**Information provided:**
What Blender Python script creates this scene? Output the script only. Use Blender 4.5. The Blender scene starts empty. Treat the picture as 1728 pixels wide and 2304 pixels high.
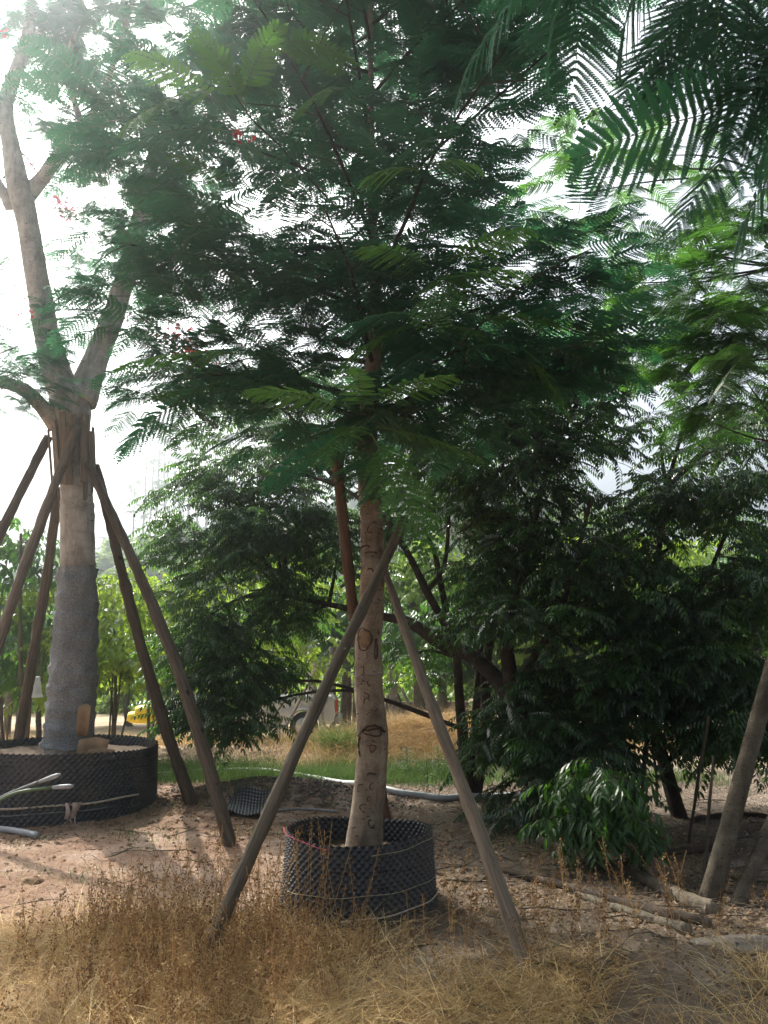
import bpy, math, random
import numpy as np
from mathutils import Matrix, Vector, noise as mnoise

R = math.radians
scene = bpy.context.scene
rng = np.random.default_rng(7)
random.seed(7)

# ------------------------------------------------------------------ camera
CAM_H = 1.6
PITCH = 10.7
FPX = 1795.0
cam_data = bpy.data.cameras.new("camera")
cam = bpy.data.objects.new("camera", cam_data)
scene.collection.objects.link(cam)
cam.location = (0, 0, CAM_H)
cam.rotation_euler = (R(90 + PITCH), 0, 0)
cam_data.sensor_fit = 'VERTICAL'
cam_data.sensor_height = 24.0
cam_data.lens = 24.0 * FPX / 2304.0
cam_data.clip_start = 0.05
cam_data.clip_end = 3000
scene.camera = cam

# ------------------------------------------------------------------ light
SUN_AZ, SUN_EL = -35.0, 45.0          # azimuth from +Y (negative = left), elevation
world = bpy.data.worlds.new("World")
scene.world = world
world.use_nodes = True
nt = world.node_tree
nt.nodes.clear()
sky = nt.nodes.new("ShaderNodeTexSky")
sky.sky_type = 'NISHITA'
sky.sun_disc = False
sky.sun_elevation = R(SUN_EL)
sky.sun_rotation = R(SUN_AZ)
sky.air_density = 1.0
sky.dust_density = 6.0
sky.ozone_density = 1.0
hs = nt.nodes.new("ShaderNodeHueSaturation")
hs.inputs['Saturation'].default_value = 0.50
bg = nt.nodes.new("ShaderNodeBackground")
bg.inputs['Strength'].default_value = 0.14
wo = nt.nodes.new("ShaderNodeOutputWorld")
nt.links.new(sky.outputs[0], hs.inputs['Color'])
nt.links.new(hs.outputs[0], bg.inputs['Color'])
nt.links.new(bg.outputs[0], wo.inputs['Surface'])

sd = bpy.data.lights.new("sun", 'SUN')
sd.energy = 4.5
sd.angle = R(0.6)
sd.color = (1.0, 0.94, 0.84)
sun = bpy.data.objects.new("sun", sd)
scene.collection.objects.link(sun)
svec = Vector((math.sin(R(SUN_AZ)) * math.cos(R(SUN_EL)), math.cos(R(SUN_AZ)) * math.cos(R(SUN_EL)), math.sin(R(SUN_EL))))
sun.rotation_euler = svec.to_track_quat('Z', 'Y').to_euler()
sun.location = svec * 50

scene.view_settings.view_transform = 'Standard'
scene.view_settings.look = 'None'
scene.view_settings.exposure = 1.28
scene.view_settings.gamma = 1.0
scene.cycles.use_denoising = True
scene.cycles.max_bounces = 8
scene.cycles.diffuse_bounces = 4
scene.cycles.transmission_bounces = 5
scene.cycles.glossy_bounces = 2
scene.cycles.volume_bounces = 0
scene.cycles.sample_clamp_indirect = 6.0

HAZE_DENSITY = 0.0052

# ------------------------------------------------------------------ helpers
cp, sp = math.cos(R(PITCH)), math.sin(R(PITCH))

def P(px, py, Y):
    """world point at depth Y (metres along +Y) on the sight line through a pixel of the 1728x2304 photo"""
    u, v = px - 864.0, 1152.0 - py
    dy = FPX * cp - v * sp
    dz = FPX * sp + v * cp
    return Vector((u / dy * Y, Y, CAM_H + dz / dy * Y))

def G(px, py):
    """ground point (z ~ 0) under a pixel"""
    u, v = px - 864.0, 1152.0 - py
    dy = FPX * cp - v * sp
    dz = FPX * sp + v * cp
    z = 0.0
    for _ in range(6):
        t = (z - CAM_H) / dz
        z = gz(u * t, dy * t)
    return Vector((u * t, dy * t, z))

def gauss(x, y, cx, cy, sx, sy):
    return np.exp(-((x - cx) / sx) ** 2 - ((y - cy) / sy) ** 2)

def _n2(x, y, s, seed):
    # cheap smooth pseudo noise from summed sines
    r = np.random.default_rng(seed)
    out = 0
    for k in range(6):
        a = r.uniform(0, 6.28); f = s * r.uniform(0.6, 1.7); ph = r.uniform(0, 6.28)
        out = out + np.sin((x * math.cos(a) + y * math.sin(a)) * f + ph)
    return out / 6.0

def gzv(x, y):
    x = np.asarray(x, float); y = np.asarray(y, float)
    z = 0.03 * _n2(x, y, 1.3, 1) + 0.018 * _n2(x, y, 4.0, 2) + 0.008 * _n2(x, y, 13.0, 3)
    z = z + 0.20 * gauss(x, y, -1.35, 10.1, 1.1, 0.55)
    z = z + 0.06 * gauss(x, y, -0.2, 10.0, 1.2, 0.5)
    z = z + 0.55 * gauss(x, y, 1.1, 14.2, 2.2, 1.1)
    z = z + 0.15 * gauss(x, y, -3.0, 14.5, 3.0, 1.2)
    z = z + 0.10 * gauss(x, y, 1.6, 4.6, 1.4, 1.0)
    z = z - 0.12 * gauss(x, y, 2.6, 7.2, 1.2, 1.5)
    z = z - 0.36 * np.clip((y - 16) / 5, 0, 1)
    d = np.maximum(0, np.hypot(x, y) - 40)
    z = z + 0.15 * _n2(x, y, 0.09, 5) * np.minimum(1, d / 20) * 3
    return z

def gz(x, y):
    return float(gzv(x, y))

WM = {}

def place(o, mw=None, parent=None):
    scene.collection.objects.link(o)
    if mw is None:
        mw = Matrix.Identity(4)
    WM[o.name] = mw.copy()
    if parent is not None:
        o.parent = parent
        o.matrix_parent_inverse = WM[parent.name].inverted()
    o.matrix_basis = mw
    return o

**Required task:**
Quote, exactly and only, the lines from the first line of the data above through the line containing "scene.camera = cam". The pictures do not belong in it.

**Problem solution:**
What Blender Python script creates this scene? Output the script only. Use Blender 4.5. The Blender scene starts empty. Treat the picture as 1728 pixels wide and 2304 pixels high.
import bpy, math, random
import numpy as np
from mathutils import Matrix, Vector, noise as mnoise

R = math.radians
scene = bpy.context.scene
rng = np.random.default_rng(7)
random.seed(7)

# ------------------------------------------------------------------ camera
CAM_H = 1.6
PITCH = 10.7
FPX = 1795.0
cam_data = bpy.data.cameras.new("camera")
cam = bpy.data.objects.new("camera", cam_data)
scene.collection.objects.link(cam)
cam.location = (0, 0, CAM_H)
cam.rotation_euler = (R(90 + PITCH), 0, 0)
cam_data.sensor_fit = 'VERTICAL'
cam_data.sensor_height = 24.0
cam_data.lens = 24.0 * FPX / 2304.0
cam_data.clip_start = 0.05
cam_data.clip_end = 3000
scene.camera = cam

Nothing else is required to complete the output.